Be there, like those white flowers. Vulnerable yet full of hope, full of life. Be here and now, in this present moment, the most precious gift life has to offer.
Be body, mind and spirit – is there a space between them or are they actually all one?
We are one.
Earth, water, fire and air.
From this encounter, an inner pathway is born. Like the poet Attar’s birds, visitors are invited to cross seven valleys, a journey that leads nowhere else but to themselves.
THE SEVEN VALLEYS
The Valley of the Quest (talab)
Certainties slip away, familiar shores recede. The garden stretches out in front of us, mysterious, still closed. We observe it listen to it, feel it calling us. Here, we learn to search, without yet knowing what we’re looking for.

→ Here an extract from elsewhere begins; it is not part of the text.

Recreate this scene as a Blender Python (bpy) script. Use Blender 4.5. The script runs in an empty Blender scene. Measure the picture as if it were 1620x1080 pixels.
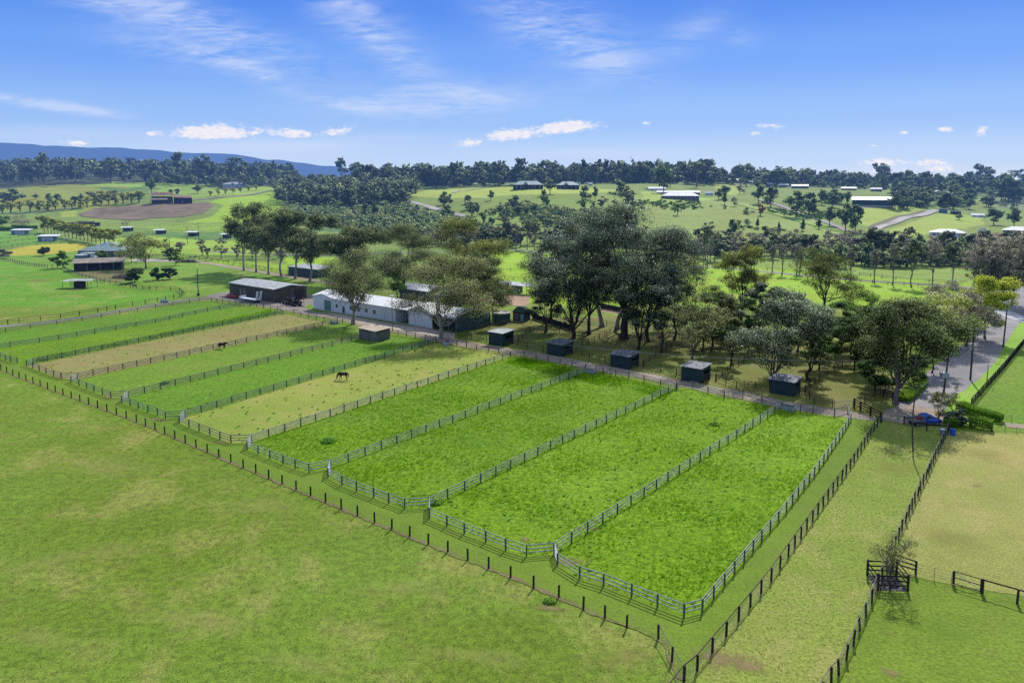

The Valley of Love (eshgh)
The garden is changing. Between water and fire, opposites cease to be enemies. And we learn to love without why. We no longer look at the world, we let it pass through us. Love doesn’t possess, it permeates.
The Valley of Knowledge (marefat)
The garden opens up like a living book. The pace slows. Perhaps we sit down, perhaps we walk differently. We understand without thinking. The garden cannot be explained, it is lived.
The Valley of Detachment (esteghna)
The garden is gradually fading away. Shapes become blurred, contours disappear, and history, beliefs and identities are left behind. There’s no longer any need to be this or that. There’s no longer any need to hold onto the garden. Just being there is enough.
The Valley of Unity (towhid)
Something has shifted. We’re no longer walking in the garden, the garden is walking in us. Earth, water, fire and air have all become one. There’s no longer any separation. The garden and we who are crossing it are breathing together.
The Valley of Stupefaction (heyrat)
And suddenly, vertigo. The garden becomes immense, too big to understand. We stand there, amazed, bewildered. What can be seen can no longer be grasped and what touches us no longer has a name. We no longer know and perhaps that’s another form of knowledge.
The Valley of Nothingness (fana)
The garden finally disappears. Or perhaps it’s we who are crossing it that disappear into it. Like the river flowing into the sea, we merge without losing ourselves. There are no more walkers, no more paths, no more goals. The garden isn’t a place to walk through, but a path to find oneself.
Golshifteh Farahani, March 2026
DESIGNER
Golshifteh FAHARANI, actrice et musicienne
FRANCE/IRAN
© Rahi Rezvani
Golshifteh Farahani is born in Tehran, Iran, in 1983. The daughter of the stage director Behzad Farahani, she made a name for herself in Iranian cinema at a very early age, starting with Dariush Mehrjui’s The Pear Tree in 1998. In 2008, she rose to international fame when she starred alongside Leonardo DiCaprio in Ridley Scott’s Body of Lies. Following tensions with the Iranian authorities, she went into exile in France to continue her career. She has worked with such directors as Louis Garrel, Christophe Honoré and Arnaud Desplechin, and starred in films including Atiq Rahimi’s Syngué Sabour (nominated for the César Award for Most Promising Actress in 2012) and Jim Jarmusch’s Paterson (2016). Her latest film, Alpha, was directed by Julie Ducournau in 2025.
A committed artist, she defends freedom of expression and women’s rights, and is very active musically.
A trained pianist, she has collaborated with such artists as Ibrahim Maalouf, Barbara Pravi and Bachar Mar-Khalifé, blending Persian influences, jazz and contemporary music. She has also composed for the cinema, including the soundtrack to Hiner Saleem’s film My Sweet Pepper Land (2013), in which she also plays one of the main characters.